Hyflux Ltd’s Third Quarter Earnings: Revenue and Profits Are Drying Up

Headquartered and listed in Singapore, Hyflux Ltd. (SGX: 600) is a leading fully-integrated provider of water and power management and innovative environmental solutions with a footprint across Asia and Africa.

In Singapore, the company actually built the first water recycling plant here in addition to two other seawater reverse osmosis (SWRO) desalination plants.

Hyflux released its third-quarter results yesterday evening. Let’s take a look at how it fared.

The basic numbers

On a year-on-year basis, quarterly sales slumped by 46% to S$101 million due to a slowdown in orders. Consequently, Hyflux’s net profit also got slashed by 55% to S$11.3 million. The company attributed the top-line decline to “timing of project commencement in FY2014 [financial year ending 31 December 2014].”
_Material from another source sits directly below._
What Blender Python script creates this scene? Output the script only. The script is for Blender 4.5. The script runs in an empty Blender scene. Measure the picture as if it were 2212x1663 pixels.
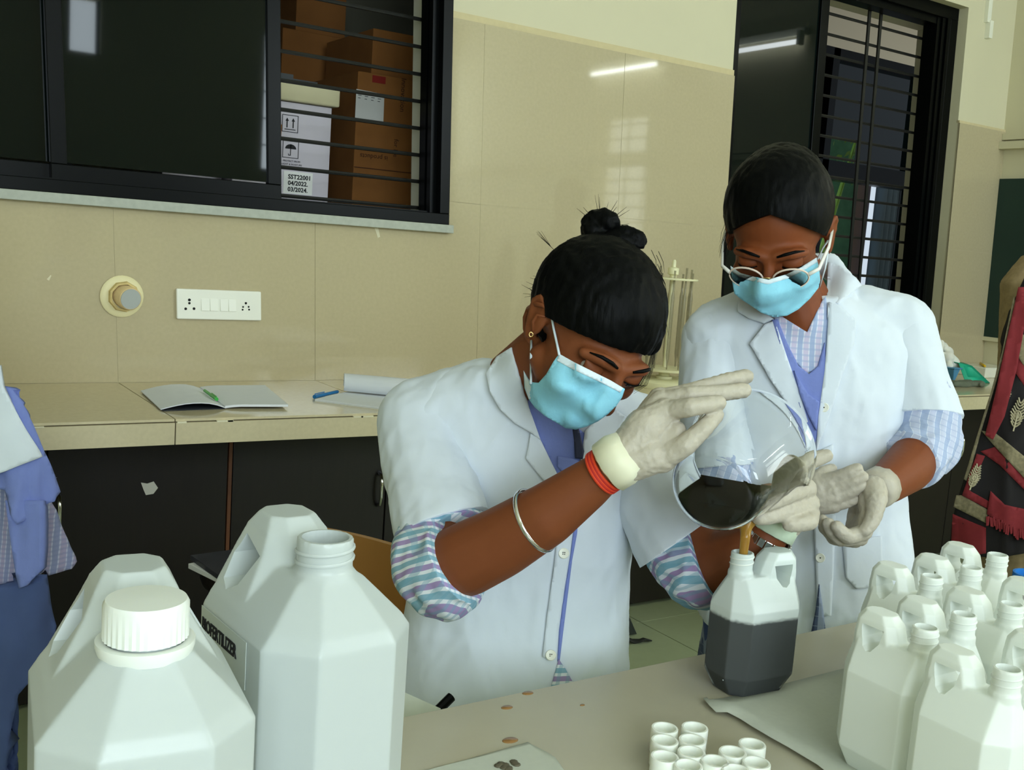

As at 30 September 2014, Hyflux’s net gearing ratio (a measure of how indebted the company is) of 0.41 is a significant improvement from the ratio of 1.15 seen at the end of 2013.

Hyflux’s improved balance sheet has come on the back of a stronger cash flow performance, though it must be noted that the word ‘better’ is used in a relative sense – Hyflux’s cash flow performance is still poor in an absolute sense. Here’s how the company’s cash flow statement for the quarter looked like:

  1. Lower cash burn from operating activities of S$46.7 million versus S$137.2 million a year ago
  2. Cash inflow from investing activities of S$8.5 million versus an outflow of S$17.1 million a year ago; Hyflux  had managed to sell off some assets during the quarter
  3. Cash flow from financing decreased from S$107.9 million a year ago to S$84.3 million due to taking on lesser borrowings.

Outlook and Valuation

After seeing big drops in both its top- and bottom-line in the third quarter, it seems that there’d be no reprieve for investors going forward anytime soon. The following are management’s comments on Hyflux’s business outlook given in the third-quarter earnings release:

“[Hyflux] remains cautious on its business outlook given the mixed global economic conditions and expects the last quarter to remain slow. The delay in the connection of the national power grid to the Tuaspring power plant will continue to have operating cost implications over the next few quarters. While the outlook for the global water industry is positive, the momentum of municipal projects being made available for tender has been slower than anticipated in the past year.”

Hyflux last changed hands at S$1.005 per share yesterday and ended the quarter with a price-to-earnings ratio of 9.7. It also sports a dividend yield of 2.3%.